Why I Write
An excerpt from a journal entry written on the 12th July 2017
“A sense of injustice”.
Is it that simple, that easy? To quantify, to explain, to pontificate upon — away? The vanity. The shame. As if words were weapons; yet words are weapons, of a sort. They have a power of their own. They are — or can be — strong.
The body is as weak as its maker, but this doesn’t matter: fuck font, structure, superficialities — this is about content. And I want to make you feel. That is power, in my mind; yet you give it, freely. Or relinquish it, rather. Power over, or power to? It makes no difference. Power corrupts. I want nothing to do with it, yet I need it, at some level; without it, I have nothing. Without it, I am hollow. Power is as intrinsic a component as it is a composition in its own right. Power may not be, but it enables, some semblance of freedom. The Golden Country. A no-man’s-land. Lustrous. Voluptuous. We are seduced, effortlessly. Desperate, stupid, greedy.

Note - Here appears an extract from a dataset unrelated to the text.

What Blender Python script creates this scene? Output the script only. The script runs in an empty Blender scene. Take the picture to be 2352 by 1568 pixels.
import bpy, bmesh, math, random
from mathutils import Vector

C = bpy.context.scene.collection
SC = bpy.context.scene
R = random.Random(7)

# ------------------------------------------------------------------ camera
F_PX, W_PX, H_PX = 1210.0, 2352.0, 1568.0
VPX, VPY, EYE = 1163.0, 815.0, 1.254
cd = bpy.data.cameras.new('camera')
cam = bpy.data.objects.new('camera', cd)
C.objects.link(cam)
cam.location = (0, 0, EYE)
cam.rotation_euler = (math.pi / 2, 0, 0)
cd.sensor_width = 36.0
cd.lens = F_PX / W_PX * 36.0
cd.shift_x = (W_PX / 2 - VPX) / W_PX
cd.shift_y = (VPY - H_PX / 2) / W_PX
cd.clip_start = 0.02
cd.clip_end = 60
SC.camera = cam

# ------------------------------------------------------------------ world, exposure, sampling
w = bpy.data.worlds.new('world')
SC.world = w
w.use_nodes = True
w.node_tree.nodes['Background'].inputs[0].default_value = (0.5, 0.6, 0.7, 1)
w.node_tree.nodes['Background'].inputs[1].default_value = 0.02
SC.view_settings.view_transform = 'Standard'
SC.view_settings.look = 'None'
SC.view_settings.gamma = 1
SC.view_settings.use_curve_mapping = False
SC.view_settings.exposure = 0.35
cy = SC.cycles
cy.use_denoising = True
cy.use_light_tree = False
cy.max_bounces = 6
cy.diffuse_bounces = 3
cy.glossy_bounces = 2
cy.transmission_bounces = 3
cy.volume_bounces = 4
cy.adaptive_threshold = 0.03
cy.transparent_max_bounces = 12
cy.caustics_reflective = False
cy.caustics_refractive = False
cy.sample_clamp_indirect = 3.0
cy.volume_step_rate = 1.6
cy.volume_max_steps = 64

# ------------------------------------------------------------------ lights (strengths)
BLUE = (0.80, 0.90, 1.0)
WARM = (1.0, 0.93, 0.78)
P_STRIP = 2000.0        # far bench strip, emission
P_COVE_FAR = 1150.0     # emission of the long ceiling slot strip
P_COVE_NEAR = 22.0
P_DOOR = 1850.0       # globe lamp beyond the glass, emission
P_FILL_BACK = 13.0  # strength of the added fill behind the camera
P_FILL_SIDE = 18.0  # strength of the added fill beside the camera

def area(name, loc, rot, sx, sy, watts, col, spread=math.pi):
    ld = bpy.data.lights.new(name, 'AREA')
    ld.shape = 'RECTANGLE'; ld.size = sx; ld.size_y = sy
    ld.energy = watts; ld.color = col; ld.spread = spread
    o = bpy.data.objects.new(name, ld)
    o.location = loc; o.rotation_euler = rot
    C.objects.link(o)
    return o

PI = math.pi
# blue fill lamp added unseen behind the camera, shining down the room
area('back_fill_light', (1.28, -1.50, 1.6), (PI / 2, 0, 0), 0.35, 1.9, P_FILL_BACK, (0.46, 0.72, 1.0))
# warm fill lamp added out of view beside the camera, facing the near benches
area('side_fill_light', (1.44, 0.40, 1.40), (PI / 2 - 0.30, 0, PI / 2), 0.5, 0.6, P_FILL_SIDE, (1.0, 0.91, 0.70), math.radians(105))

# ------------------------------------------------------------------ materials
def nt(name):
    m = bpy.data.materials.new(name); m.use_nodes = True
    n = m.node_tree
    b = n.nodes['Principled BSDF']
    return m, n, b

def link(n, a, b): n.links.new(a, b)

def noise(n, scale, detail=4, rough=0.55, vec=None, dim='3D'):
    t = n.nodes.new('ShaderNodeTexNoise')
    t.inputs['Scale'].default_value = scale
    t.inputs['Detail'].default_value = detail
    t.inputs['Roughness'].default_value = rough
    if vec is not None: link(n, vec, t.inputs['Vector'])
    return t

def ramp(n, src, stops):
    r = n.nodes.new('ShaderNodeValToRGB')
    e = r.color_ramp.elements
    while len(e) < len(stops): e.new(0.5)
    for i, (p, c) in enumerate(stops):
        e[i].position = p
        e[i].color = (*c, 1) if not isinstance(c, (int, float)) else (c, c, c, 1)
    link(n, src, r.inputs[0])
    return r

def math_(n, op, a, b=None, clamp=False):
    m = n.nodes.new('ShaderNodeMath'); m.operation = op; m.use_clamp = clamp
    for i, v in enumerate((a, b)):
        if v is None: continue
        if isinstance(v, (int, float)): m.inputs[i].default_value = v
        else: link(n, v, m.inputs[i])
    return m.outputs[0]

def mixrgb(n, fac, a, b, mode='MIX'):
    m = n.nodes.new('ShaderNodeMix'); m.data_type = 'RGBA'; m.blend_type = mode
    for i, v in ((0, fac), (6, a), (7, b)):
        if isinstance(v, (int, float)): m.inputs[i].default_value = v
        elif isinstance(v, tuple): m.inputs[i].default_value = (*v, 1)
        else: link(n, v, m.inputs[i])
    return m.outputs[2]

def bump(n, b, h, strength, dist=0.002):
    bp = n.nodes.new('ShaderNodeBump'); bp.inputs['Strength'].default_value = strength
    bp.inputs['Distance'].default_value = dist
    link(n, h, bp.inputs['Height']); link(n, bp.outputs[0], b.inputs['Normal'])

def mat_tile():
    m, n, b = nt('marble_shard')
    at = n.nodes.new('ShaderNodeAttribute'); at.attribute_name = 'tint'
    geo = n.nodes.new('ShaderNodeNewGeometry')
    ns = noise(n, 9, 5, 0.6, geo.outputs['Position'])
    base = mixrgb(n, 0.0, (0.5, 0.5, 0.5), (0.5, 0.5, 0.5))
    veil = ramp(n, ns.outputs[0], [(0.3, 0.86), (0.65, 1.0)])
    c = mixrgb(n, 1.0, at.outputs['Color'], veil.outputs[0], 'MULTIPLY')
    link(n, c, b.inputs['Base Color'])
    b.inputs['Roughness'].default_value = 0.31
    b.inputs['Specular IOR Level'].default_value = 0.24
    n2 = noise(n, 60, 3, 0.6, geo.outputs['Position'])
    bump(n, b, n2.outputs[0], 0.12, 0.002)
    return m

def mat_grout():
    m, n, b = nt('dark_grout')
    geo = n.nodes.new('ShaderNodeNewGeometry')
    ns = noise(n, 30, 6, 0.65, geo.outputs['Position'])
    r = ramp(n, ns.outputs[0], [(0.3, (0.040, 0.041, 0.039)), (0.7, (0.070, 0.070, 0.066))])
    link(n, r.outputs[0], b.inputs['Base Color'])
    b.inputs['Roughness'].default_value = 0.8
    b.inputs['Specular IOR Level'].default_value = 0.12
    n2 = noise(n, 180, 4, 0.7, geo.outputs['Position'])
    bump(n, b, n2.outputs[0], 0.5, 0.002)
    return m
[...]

Human; armed with, undermined by, our humanity. ‘Soft, to my mother’ — a gender, if not role, of frailty. I write not because it makes me think but because it makes me feel. Helps me, rather. If I just put the words in the right order they make sense to me, they flow nicely, and with that comes not pride but acceptance — perhaps the most important thing. Through words, I do not express my voice, but find it; on paper, I can take up space. On paper, I always have done. In life, I am learning to do the same. A work in progress, ellipsis, the turning of the page. Blank space is not emptiness but possibility, fingers tap-tapping, nib scratch-scratching to “let loose” — to just be. Whatever being means: it is not “just” feeling. “Just” — reductionism. Injustice implicit. Screaming. For what? For something, for nothing, for everything I will never feel, have never said, can never understand; as if mere absence were loss. As if I should be more just because I could. The theory of a pipe dream; the actuality of disappointment, ringing in my ears, resonating. I can never accept if I expect; yet I can’t stop wanting.
There is, and can be, no justice in this world — at least not in its entirety. Justice is conceptual, and thus idealistic; a pretty little self-construct, provider of some arbitrary parameter to contain, constrain, and beat us with. For all its good intentions, we debase our own integrity. There is a sadness to its futility. The temptation of nihilism. Is its pursuit pointless, too? Should we not even dare to dream?
There I, you, we go again — circle/delete interchangeably — for without dreams, who are we?
Who do I, you, we want to be?
I want to be somebody of meaning. Someone whose value eclipses her personhood, whose tangibility extolls from the outside-in. I want the world to be different, a better place; and I want to be part of that difference, to celebrate [in] that better place, its “saving grace” my own, so I can say that ‘this is why I held on’. I am not selfless: sometimes it is that simple.